For one, conditions are imposed in relation to procurement from Sasol and Astron Energy to address the customer foreclosure concern and the effect of the merger on the South African petrochemical industry.
Insofar as Sasol is concerned, Engen and any companies under its control will procure certain products from Sasol's Natref and Secunda refineries in line with a supply contract containing terms set out in the conditions. These terms include issues such as certain minimum procurement volumes, the contract term, pricing principles, and dispute resolution provisions.
Further, Engen will be required to enter into a supply contract with Astron Energy in terms of which Engen will procure from Astron certain products produced by Astron Energy's Cape Town refinery on the terms and conditions set out in the conditions. The conditions relate to issues such as certain minimum procurement volumes, the contract term, pricing principles, and dispute resolution provisions.
In terms of public interest concerns, the tribunal ruled that, within six months after the closing date of the transaction, Vitol will need to ensure Engen establishes a new evergreen or perpetual employee share ownership plan (ESOP) that will hold a fully voting shareholding of 5% in Engen Petroleum, which will be issued at a discount.
Within five years after the closing date, Vitol will have to ensure the increase in direct broad-based black economic empowerment (BBBEE) ownership in Engen Petroleum by increasing the ESOP's 5% shareholding to 7%.
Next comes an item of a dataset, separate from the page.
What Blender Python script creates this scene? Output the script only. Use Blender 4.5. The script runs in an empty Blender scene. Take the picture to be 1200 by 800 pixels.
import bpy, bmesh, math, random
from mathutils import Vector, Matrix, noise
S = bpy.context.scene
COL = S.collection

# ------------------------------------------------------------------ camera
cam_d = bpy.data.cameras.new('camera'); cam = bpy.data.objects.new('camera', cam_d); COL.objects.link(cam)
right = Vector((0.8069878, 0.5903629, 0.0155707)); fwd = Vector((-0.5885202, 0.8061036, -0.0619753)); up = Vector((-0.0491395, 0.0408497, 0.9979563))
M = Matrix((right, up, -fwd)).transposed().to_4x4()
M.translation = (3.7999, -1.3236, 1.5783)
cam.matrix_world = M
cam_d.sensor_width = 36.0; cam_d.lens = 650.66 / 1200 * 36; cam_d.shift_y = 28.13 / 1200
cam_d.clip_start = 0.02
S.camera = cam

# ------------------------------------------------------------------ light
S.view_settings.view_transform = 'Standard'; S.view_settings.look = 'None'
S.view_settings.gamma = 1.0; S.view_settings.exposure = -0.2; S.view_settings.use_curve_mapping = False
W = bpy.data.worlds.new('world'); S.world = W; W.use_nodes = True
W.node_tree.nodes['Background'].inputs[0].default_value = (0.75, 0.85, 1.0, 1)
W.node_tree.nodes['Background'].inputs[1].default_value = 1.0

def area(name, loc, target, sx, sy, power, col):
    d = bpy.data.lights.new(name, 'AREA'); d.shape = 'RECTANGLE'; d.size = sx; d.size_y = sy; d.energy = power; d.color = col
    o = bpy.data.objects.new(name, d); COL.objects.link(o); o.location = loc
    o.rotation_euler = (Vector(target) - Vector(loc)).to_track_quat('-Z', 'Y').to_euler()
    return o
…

Within seven years after the closing date, Vitol will have to facilitate the increase in direct BBBEE ownership in Engen Petroleum by increasing the ESOP’s shareholding to 9%.
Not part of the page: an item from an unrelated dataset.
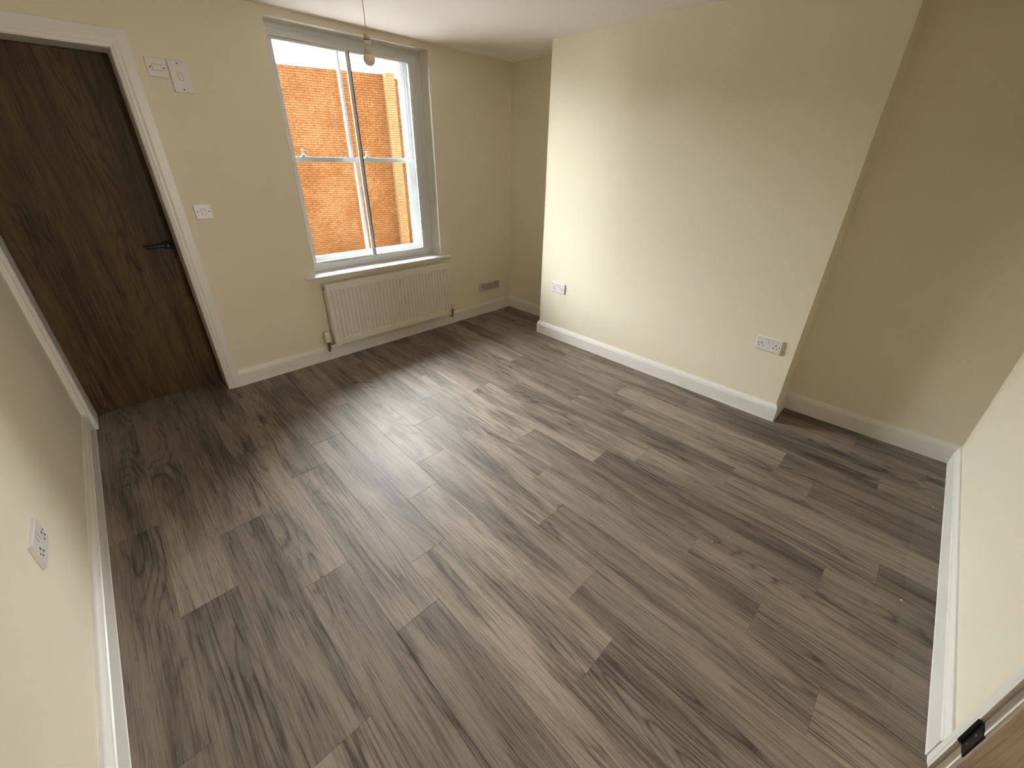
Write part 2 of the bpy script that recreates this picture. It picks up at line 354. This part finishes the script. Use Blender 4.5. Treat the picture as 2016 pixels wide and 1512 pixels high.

The ESOP will be structured in accordance with the BBBEE Codes and will need to adhere to several key principles.
For example, the beneficiaries of the ESOP will be all full-time employees of Engen Petroleum below senior management employed in South Africa, with the majority of qualifying employees being historically disadvantaged.
There will also need to be equal allocation, meaning that all qualifying employees must be treated equally in terms of voting and economic participation with no differentiation across employee grades.
The funding of the ESOP will need to be fully facilitated through a notional vendor funding mechanism with a subsidised funding rate at a certain percentage of the South African prime lending rate, while no upfront contribution will be required from employees to participate.
Moreover, a trickle dividend will need to be paid to the ESOP each year, comprising a minimum cash amount that will rise every year over five years at the inflation rate, irrespective of Engen Petroleum's profit position.
In addition, an amount will have to be paid equal to a certain percentage of the ESOP's remaining dividend allocation, which will be subject to yearly operational performance and profit generation of Engen Petroleum.
The costs of establishing and administering the ESOP will be for Engen to pay.
In terms of employment, headcount will need to be maintained up to four years following the closing date. Vitol will need to ensure that the total aggregate number of employees of Engen and Vivo South Africa will not fall below a determined headcount number.
Moreover, no merger-specific retrenchments will be allowed.
Engen will be required to spend a large amount of cumulative capital expenditure to maintain and grow its operations in South Africa to ensure a modern and efficient business.
To support local historically disadvantaged persons (HDPs) in South Africa, Engen will need to maintain its HDP procurement benchmark ratio and will be expected to increase it where possible.
Moreover, Engen will not be allowed to decrease the current proportionate levels of expenditure on South African goods and services, while Vivo Energy will have to increase its pan-African procurement of South African products and services, up to a specified value each year.
Vivo Energy will aso be expected to make reasonable efforts to introduce South African supply companies to the owners of retail service stations in its network.
Engen will remain incorporated and headquartered in South Africa and remain a tax resident of South Africa.